I'm not sure I'd consider Windows Me to be very experimental, except perhaps an experiment in sadism...

However I do love that its Wikipedia article includes the sentence "Retrospectively, Windows Me is viewed as one of the worst operating systems of all time".

  • Me was very experimental with the audio/video processing pipelines and playback capabilities. Many of those were ported over to the XP.

    That being said, even people at the time knew it was mostly a half-hearted experiment and wondered why Microsoft was even moved forward with it. So you're not wrong.
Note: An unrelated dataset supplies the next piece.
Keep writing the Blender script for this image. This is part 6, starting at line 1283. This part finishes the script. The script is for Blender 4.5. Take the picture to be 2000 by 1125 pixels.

There is a better cycle for this. LTS. You don't force people off LTS until next LTS version has had time to iron out its wrinkles. This is really basic stuff. You'd expect one of the largest companies in the world to at least get the basics.

  • Problem is, I don’t think it’s a conscious decision by Microsoft. It just happens because they have to make their next versions appealing to buyers with new features.

    Supposedly, the longer lifecycles of newer versions with large milestone updates was supposed to help with this, but seems to have just bandaged it over.

    And, to be fair, the Apple community makes similar complaints about macOS with alternating releases. Just with far less vitriol (given macOS generally has a higher reputation among those that use it in a power/professional sphere).

The difference I believe was that past failed windows versions were not intentionally bad, they were well intentioned but failed to achieve the goals, with windows 11 it's like they are deliberately making it worse.